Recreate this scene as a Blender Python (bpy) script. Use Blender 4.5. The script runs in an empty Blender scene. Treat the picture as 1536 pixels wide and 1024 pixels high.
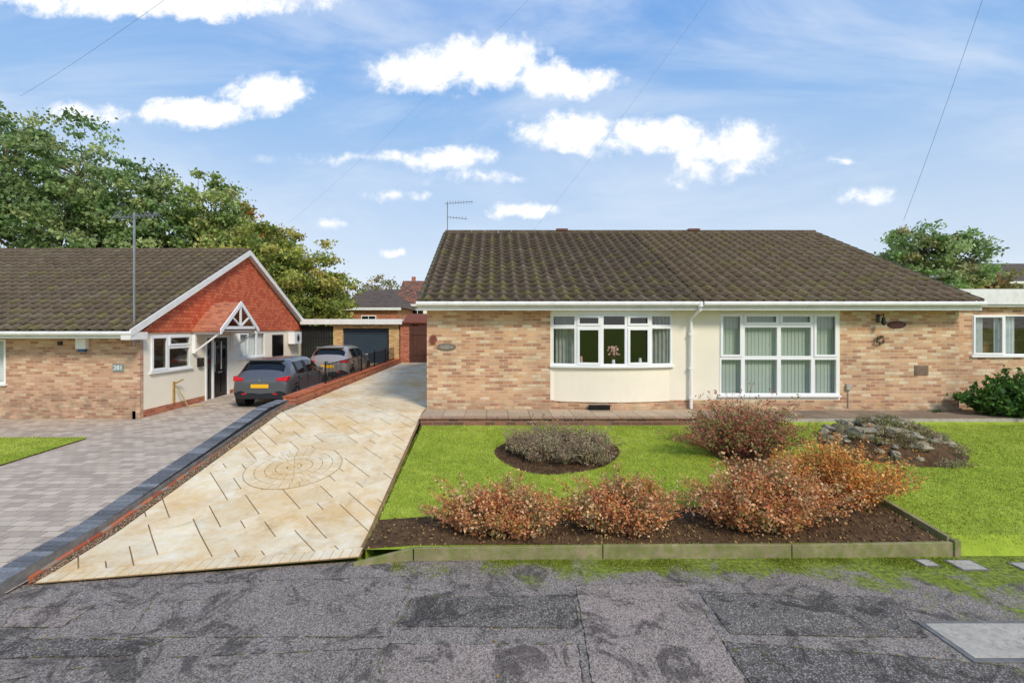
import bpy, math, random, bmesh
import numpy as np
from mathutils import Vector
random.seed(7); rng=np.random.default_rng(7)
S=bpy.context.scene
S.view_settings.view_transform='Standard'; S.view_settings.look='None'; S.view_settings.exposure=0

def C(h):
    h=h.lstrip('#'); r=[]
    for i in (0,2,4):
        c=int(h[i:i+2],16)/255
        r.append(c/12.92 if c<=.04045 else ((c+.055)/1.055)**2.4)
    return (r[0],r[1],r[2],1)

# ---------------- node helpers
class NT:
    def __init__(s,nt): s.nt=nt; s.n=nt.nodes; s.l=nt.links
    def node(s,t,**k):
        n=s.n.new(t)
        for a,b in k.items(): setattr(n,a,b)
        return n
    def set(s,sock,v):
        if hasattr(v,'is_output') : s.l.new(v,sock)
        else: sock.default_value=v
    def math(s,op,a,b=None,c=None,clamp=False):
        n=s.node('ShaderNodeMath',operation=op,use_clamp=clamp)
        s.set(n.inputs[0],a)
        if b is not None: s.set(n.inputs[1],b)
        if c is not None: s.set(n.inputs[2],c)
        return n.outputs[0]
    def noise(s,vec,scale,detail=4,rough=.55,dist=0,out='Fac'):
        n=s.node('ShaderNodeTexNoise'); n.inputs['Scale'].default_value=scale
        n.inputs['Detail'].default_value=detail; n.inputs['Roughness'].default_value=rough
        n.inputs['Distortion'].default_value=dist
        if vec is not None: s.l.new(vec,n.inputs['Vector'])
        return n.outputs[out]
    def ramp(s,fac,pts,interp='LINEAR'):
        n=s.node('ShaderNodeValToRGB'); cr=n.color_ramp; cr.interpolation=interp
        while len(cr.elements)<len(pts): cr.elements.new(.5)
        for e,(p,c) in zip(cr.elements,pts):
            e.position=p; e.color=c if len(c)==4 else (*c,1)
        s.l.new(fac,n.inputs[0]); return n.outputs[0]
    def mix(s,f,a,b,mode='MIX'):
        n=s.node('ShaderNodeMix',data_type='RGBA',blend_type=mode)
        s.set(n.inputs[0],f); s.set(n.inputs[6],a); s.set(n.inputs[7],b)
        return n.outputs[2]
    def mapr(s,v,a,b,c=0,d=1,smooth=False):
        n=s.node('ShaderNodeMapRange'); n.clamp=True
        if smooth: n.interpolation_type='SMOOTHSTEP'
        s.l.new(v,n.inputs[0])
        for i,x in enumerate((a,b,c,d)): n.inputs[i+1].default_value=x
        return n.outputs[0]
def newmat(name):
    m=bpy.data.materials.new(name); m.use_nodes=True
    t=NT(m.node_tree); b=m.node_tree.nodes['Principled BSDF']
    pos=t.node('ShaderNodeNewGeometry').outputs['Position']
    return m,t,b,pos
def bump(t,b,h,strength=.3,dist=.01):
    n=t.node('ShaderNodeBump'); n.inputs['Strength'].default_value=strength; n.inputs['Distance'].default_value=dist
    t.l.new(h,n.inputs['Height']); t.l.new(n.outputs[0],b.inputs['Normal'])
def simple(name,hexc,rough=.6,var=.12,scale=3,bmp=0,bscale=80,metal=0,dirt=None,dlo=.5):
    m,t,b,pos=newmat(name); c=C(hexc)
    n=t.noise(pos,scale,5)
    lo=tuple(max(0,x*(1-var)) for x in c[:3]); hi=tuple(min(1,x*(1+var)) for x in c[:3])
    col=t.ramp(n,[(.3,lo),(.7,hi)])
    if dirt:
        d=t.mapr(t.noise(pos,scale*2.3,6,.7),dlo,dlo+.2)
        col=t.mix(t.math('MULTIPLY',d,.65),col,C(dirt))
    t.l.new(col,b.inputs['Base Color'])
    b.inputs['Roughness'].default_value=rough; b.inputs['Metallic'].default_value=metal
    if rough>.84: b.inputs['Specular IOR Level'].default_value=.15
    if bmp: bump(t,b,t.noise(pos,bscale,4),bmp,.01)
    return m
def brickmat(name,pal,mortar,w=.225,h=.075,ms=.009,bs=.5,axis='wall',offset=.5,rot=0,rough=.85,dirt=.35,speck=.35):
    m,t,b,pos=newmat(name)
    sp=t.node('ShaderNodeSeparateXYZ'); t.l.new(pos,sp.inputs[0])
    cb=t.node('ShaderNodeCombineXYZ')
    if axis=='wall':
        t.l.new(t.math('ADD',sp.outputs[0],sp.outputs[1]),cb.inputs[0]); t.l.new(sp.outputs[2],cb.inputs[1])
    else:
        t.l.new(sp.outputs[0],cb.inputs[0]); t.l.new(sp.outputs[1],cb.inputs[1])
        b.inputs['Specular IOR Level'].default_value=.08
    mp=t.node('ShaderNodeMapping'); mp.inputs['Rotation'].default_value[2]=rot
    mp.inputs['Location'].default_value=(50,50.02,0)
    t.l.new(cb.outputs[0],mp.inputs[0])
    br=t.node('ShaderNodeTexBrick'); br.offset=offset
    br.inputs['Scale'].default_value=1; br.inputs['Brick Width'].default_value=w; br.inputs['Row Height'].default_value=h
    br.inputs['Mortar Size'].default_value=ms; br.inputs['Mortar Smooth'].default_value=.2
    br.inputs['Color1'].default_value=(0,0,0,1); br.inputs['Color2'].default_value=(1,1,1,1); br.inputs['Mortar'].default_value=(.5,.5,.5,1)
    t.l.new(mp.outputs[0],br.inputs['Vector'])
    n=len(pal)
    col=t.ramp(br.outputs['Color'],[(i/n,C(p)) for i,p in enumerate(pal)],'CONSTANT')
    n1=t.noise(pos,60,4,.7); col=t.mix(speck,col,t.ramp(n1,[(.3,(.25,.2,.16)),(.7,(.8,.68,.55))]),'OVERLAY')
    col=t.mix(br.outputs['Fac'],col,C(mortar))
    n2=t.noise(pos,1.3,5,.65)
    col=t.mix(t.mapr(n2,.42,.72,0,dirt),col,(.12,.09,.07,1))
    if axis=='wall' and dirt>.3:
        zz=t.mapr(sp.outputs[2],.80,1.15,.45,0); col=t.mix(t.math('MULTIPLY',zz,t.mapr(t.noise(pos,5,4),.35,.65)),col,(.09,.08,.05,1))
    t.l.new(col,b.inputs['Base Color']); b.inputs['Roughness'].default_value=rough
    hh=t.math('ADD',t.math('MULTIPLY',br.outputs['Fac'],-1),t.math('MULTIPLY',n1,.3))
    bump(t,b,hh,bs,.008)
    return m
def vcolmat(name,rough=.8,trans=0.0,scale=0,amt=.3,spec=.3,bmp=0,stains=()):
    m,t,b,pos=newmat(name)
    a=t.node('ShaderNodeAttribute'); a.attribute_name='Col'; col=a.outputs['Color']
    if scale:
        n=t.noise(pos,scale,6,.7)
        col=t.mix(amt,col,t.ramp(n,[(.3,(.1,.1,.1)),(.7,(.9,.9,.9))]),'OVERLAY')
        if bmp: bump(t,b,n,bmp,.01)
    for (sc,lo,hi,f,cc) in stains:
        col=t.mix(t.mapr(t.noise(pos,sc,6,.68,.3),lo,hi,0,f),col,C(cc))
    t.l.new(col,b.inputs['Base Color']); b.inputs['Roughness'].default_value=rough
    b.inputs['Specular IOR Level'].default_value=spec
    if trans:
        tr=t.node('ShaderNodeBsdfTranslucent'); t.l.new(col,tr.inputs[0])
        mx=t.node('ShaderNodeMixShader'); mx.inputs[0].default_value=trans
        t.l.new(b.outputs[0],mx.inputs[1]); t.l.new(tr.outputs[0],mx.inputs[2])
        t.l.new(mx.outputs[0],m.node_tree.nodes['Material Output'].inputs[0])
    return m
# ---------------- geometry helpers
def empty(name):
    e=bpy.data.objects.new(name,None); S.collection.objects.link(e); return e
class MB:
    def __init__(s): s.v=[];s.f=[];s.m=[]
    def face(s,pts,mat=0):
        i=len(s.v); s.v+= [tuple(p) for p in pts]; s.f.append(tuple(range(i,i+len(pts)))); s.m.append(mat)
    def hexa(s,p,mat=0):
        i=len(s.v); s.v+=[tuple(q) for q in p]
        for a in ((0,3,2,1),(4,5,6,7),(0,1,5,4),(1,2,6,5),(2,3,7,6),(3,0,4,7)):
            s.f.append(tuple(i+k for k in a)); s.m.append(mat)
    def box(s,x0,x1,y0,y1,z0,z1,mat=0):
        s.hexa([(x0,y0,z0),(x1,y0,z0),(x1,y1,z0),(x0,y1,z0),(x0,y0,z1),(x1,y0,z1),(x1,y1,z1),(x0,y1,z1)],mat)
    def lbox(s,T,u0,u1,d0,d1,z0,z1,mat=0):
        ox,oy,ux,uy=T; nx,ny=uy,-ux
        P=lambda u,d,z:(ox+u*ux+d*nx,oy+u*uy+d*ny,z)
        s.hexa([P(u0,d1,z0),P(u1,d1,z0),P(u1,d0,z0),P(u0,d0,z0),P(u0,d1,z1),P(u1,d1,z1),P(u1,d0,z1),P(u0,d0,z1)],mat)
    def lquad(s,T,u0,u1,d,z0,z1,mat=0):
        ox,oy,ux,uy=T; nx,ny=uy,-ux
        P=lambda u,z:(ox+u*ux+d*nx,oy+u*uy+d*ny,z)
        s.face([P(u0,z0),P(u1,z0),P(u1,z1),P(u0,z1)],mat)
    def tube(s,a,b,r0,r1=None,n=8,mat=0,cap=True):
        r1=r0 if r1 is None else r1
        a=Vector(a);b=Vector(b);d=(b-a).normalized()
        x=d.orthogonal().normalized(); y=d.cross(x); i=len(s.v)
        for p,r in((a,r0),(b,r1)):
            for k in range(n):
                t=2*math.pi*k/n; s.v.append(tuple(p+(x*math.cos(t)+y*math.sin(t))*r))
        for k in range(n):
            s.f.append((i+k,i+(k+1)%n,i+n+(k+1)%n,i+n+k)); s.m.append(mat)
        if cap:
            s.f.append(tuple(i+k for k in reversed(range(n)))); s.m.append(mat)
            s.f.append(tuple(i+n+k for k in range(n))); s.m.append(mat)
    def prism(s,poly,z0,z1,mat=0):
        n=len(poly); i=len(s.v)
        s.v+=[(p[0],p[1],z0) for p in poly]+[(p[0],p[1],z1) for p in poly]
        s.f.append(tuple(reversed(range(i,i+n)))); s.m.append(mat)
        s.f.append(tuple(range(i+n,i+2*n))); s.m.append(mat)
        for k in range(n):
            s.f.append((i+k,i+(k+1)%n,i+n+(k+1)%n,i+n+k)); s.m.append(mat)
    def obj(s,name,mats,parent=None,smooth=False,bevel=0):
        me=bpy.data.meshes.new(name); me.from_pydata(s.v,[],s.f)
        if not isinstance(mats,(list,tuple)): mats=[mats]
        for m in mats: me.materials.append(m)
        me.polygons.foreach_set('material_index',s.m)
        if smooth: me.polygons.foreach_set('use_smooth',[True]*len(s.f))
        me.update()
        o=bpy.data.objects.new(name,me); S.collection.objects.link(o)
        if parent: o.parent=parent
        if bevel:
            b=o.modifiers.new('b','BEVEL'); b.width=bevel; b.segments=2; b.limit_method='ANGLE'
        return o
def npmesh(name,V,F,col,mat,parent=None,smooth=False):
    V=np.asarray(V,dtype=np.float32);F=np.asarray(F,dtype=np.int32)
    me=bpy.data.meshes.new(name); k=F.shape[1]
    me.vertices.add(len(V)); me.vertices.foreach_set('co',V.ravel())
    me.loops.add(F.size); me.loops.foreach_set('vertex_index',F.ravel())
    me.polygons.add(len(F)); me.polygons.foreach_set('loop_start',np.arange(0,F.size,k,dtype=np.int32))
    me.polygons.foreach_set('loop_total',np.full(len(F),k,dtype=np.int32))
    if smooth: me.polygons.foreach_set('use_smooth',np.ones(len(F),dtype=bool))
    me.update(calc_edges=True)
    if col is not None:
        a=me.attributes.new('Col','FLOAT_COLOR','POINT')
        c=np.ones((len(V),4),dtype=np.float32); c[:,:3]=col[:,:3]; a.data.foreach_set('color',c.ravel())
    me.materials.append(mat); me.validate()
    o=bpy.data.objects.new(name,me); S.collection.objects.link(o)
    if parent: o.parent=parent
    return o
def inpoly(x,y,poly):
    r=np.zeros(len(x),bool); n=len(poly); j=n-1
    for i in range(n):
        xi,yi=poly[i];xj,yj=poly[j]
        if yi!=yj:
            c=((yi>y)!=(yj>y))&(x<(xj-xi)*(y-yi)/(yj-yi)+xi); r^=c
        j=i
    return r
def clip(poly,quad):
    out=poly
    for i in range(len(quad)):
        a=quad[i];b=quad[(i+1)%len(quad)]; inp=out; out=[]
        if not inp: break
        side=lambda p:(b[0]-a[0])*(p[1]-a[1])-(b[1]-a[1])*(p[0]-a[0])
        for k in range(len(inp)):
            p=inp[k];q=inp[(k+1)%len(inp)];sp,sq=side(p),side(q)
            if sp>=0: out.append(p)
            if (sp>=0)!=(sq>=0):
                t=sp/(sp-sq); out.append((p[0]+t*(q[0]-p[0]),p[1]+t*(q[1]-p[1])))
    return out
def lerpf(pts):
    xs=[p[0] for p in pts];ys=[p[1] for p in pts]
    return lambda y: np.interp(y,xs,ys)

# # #

**What to produce**
Restate, line by line and word for word, everything from the top of the material through the line that contains "return (r[0],r[1],r[2],1)". Leave pictures out.

**Expected answer**
Recreate this scene as a Blender Python (bpy) script. Use Blender 4.5. The script runs in an empty Blender scene. Treat the picture as 1536 pixels wide and 1024 pixels high.
import bpy, math, random, bmesh
import numpy as np
from mathutils import Vector
random.seed(7); rng=np.random.default_rng(7)
S=bpy.context.scene
S.view_settings.view_transform='Standard'; S.view_settings.look='None'; S.view_settings.exposure=0

def C(h):
    h=h.lstrip('#'); r=[]
    for i in (0,2,4):
        c=int(h[i:i+2],16)/255
        r.append(c/12.92 if c<=.04045 else ((c+.055)/1.055)**2.4)
    return (r[0],r[1],r[2],1)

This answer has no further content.